See you on the flip side!
Babs
Oh, Maggie!
What a flashback, with the “Filipino Monkey”. During nighttime bridge watches in the Gulf, the siren song of the monkey was a constant source of both irritation and eventually, entertainment.
I hadn’t heard it mentioned in some 15 years…
Broadcasting any Britney Spears CDs over a loudspeaker would make the enemy run. That wouldn’t be against the rules of war would it?
no one calling on his phone
except maybe the pope in rome…..
Then, of course, there are the howler monkeys in the jungles of Panama. They scared the bejeebus outta my crew and me the first night we were at Howard AFB… them, and the spiders as big as your hand. No wonder the locals drink so much…
LRAD’s also work well hooked up to an iPod that has been loaded with a list of appropriate phrases.
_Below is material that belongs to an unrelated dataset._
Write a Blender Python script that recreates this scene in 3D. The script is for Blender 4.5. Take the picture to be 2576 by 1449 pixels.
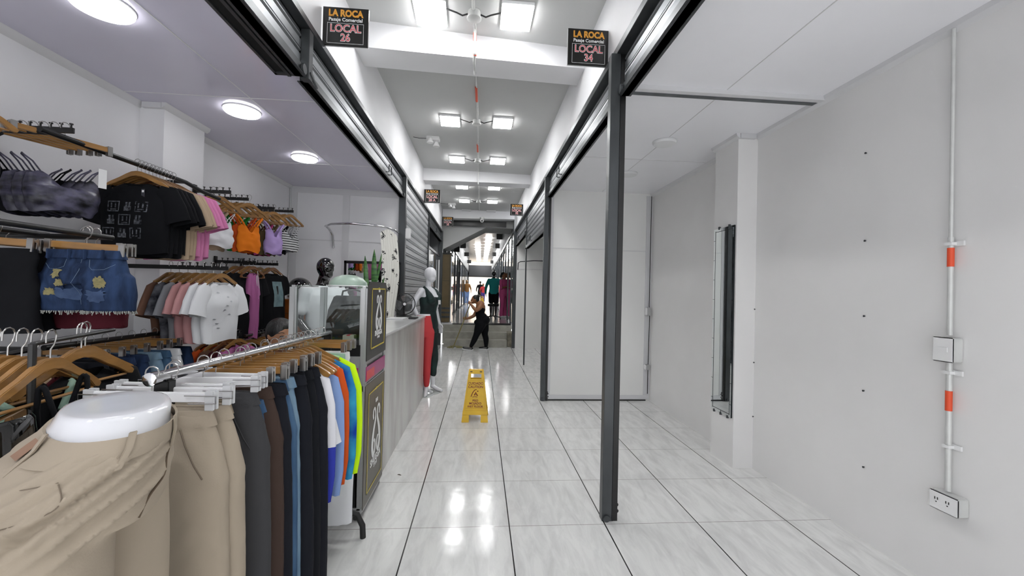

Can mitigate the need for a translator on the bridge 24/7.
They work really well and aren’t very loud (don’t need earplugs) if you’re behind them.
We could recite the lyrics to, “Hokey Pokey” in Arabic, Farsi and Esperantu.
Fun for the whole family!
Garth Brooks………….the new WMD.
You know, make fun of the song, but it’s actually a very pithy encapsulation of the scandal of the incarnation.
Except for that stupid line about the Pope maybe in Rome.
Makes me remember that joke about the Pope convening the College of Cardinals. “Brothers,” he tells them, “I have good news, and bad news.
“The good news is, I just received a phone call from Jesus Christ, Who has returned.
“The bad news is, He was calling from Salt Lake City.”
Babs, thank you and the very best to you and yours from our newly-enhanced family.
I’m still a little fuzzy on the claims made about this device. Sound is mostly omnidirectional, pressure waves in the air. To have a pressure wave that can be heard by one individual and not another next to him requires the wave be very narrow. That’s not possible with sound in the 20hz-20Khz range, the normal range of human hearing. It’s possible with waves in the megahertz range, but then we can’t hear it.
Something doesn’t add up. Either the claims are a bit more than reality, or somehow they’re using frequencies that resonate with the skull or fillings or something and that’s producing the sound the recipient hears.